Leaders of the institutions that guide global economic development have set 2015 as a target date for reducing by half the number of human beings who live in extreme poverty. The World Bank seems to have launched this campaign and many institutions have joined, including international NGOS like OXFAM and CARE and national agencies like Britain's Department for International Development. A United Nations conference met recently in Monterrey, Mexico, to rally support for this exercise. Those most influential in setting the global agenda for economic development agree that reducing poverty must be the top priority and that reducing extreme poverty immediately is imperative. 2015 symbolises their seriousness and sense of urgency. If they succeed, life will improve for hundreds of millions of people in the next 13 years.
Some history might be useful for those in the public who would join this campaign or seek to monitor its conduct and progress. 'Poverty' came to the fore in the global development agenda during the 1990s, a decade famous for the rapid pace of globalisation, when markets monopolised the minds that planned our global future. The United States exemplified fulsome freemarket growth promoted by global development institutions, led by the World Bank.
The Economist (26 April, 2001) called the nineties "probably the most exuberant period of wealth creation in human history," and showed how the bulk of new wealth came into the hands of the rich. Millionaires and billionaires multiplied, and by 2001, the richest one percent of the world population came to hold a third of the world's wealth. More than half the world's 425 billionaires live in the US, which exemplifies trends in global inequality. Between 1977 and 1999, the richest 20 percent of American households increased their share of national income from 44 percent to 50 percent, and the richest 1 percent increased their share six times more, from 7 percent to 13 percent. In America and around the world, the economic boom accomplished very little poverty reduction and it actually worsened extreme poverty.
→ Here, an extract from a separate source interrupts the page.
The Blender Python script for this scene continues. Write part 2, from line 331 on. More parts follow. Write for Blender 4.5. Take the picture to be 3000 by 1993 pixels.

The most severe new poverty fell on Africa, where average households now consume 20 percent less than 25 years ago.
The nineties epitomised and aggravated a much longer trend. In a study for the World Bank, aptly entitled, "Divergence, Big Time," Lant Pritchett calculated that between 1870 and 1985, ratios of per capita income between the richest and poorest countries increased more than six-fold, as income levels dispersed over an ever-widening range of variation and the richest and poorest economies clustered on opposite ends of a broader spectrum. The 1992 UN Human Development Report indicated that global inequality accelerated in the 1970s and 1980s (see chart).